L’enseignant a donc souhaité partager une approche possible de cette question à travers le cas d’un cours expérimental, avec une approche pédagogique responsabilisante mettant les étudiants directement en prise avec leur formation et un cas concret.
Vue d’ensemble du cours
Ce cours a présenté un panorama thématique des différents outils numériques et leurs usages, en terminant par des conseils pratiques et mise en garde sur les biais et les limites de ces technologies. L’approche visait à favoriser un recul critique en impliquant les étudiants dans des échanges, réflexions, et la création concrète d’un outil pédagogique destiné à des étudiants allophones, tout en les mettant en position d’acteurs et contributeurs au cours pour relier théorie et pratique selon les niveaux avancés de la taxonomie de Bloom (1956).

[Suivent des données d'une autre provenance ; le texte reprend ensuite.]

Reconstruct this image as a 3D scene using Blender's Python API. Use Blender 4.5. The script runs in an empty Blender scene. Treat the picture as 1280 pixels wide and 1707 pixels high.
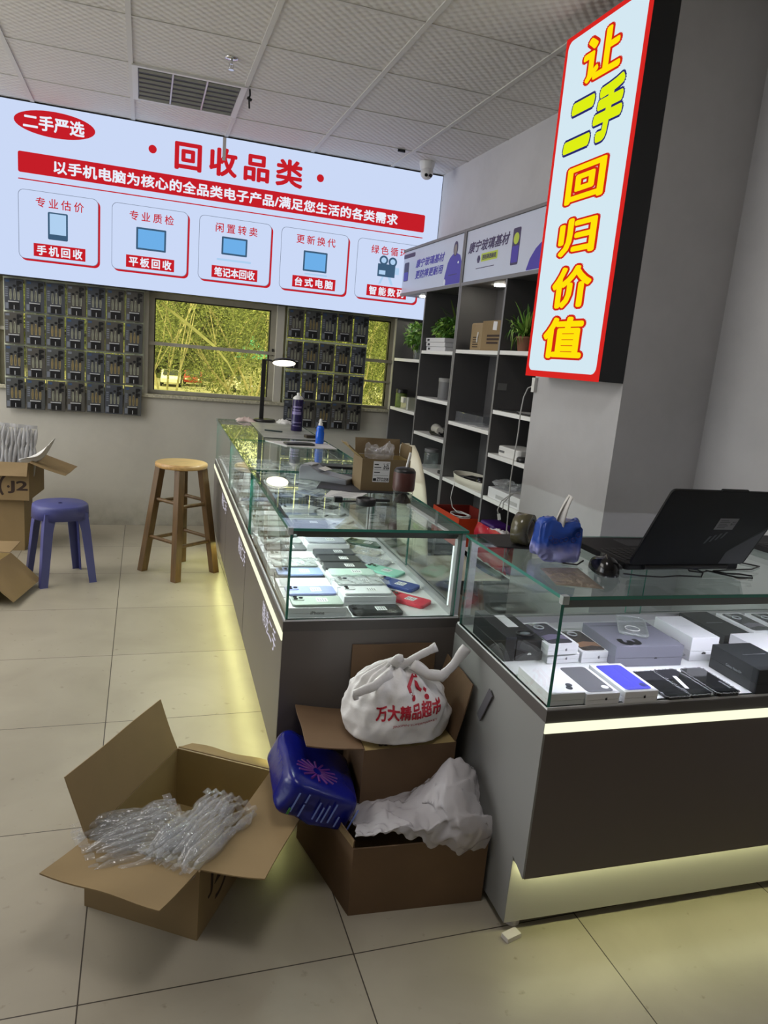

Le projet réalisé par les étudiants a pour but de faire découvrir le patrimoine du campus historique et les éléments utiles à la vie estudiantine, tout en travaillant le français.
Les étudiants ont sollicité plusieurs intervenants pour obtenir des informations ou de l’aide technique, entre autres : l’association Avignon Cité Millénaire, la mission APUI, et les services universitaires comme la bibliothèque universitaire, la médecine étudiante, ou encore la direction culturelle.
Le projet

Présentation de l’espace du cours
Le projet créé sur la plateforme pédagogique de l’établissement s’articule autour d’une découverte interactive et ludique qui utilise des outils multimédias variés et une scénarisation pédagogique engageante. L’objectif ? Initier les étudiants internationaux à leur nouvel environnement tout en renforçant leurs compétences linguistiques.
S’appuyant sur une approche ludique, ce module se présente sous la forme d’un jeu interactif où un personnage, l’apothicaire, guide les apprenants à travers une visite immersive construite autour de photos en 360° (via l’utilisation d’une caméra 360 et d’H5P). Ces derniers progressent en réalisant des activités variées, telles que des quiz, des glossaires, et des exercices interactifs qu’ils débloquent au fil de leur exploration.

Exemple d’exercice pour travailler la compréhension orale
Pour enrichir l’expérience, des ressources diverses incluant des vidéos, des images et des supports écrits sont intégrées, rendant le contenu attrayant sans perdre de vue l’objectif de faire travailler les compréhensions écrite et orale.
Premiers résultats de l’expérience pédagogique
Ce cours et ce projet était une première édition. Alors quels sont les premiers résultats ?
Lors de la dernière séance, les étudiants ont répondu à un court questionnaire (anonyme, 10 questions fermées et ouvertes, 14 répondants sur 14 étudiants) visant à récolter leurs retours sur le cours. Le travail de groupe et l’autonomie sur le projet, malgré un encadrement de l’enseignant, a été vécu à parts égales comme une opportunité ou au contraire comme une contrainte. L’enseignant prévoit pour la prochaine édition, au-delà de proposer des points d’étapes, de demander des rendus réguliers pour garantir l’avancement du projet.
« L’IA générative est utile mais à prendre avec des pincettes. Comme tout matériel numérique finalement »
Témoignage d’étudiant du M2 FLE
Concernant l’approche critique du numérique, véritable enjeu de cet enseignement, visant à sensibiliser les étudiants à un usage raisonné et professionnel, la majorité de la classe (71,5 %) envisage dans sa future pratique de sensibiliser les apprenants aux usages responsables du numérique. Avant le cours, parmi les étudiants 2/14 estimaient faire preuve d’esprit critique face aux IA génératives, ils étaient 8/14 à l’issue de la formation. L’IA en général est maintenant perçue comme un outil utile dont il faut comprendre les avantages et les inconvénients, et qui nécessite une certaine prudence et modération dans son utilisation (« L’IA générative est utile mais à prendre avec des pincettes. Comme tout matériel numérique finalement », « Il y a du bon et du mauvais, à moi de savoir faire la différence et à ne pas m’y fier aveuglément ») ; pour un cumul de 93 % des étudiants, il y a donc après ce cours une plus grande prise de recul face aux outils d’IA.
L’objectif principal était d’amener les étudiants à se poser les bonnes questions plutôt que juste savoir utiliser des outils : efficacité réelle par rapport à une production humaine, éthique, points forts et faibles, impact sur l’évaluation… Il était d’autant plus important qu’ils puissent s’approprier ces contenus, et non juste les apprendre ou les comprendre, qu’ils devront être en mesure – sur la question de l’IA et des traductions automatiques notamment – de sensibiliser à leur tour leurs futurs élèves sur les possibilités étonnantes mais aussi et surtout sur les sérieuses limites et biais culturels des ces outils, même s’ils évoluent beaucoup. Outre les interactions intéressantes mises en place cette année entre les étudiants et des services de l’université, l’idée pour la suite est que les prochaines promotions ne partent pas de zéro mais capitalisent sur le travail de cette classe pilote et puissent compléter et améliorer ce dispositif, créant par là une interaction originale et rare entre les différentes promotions d’une même formation.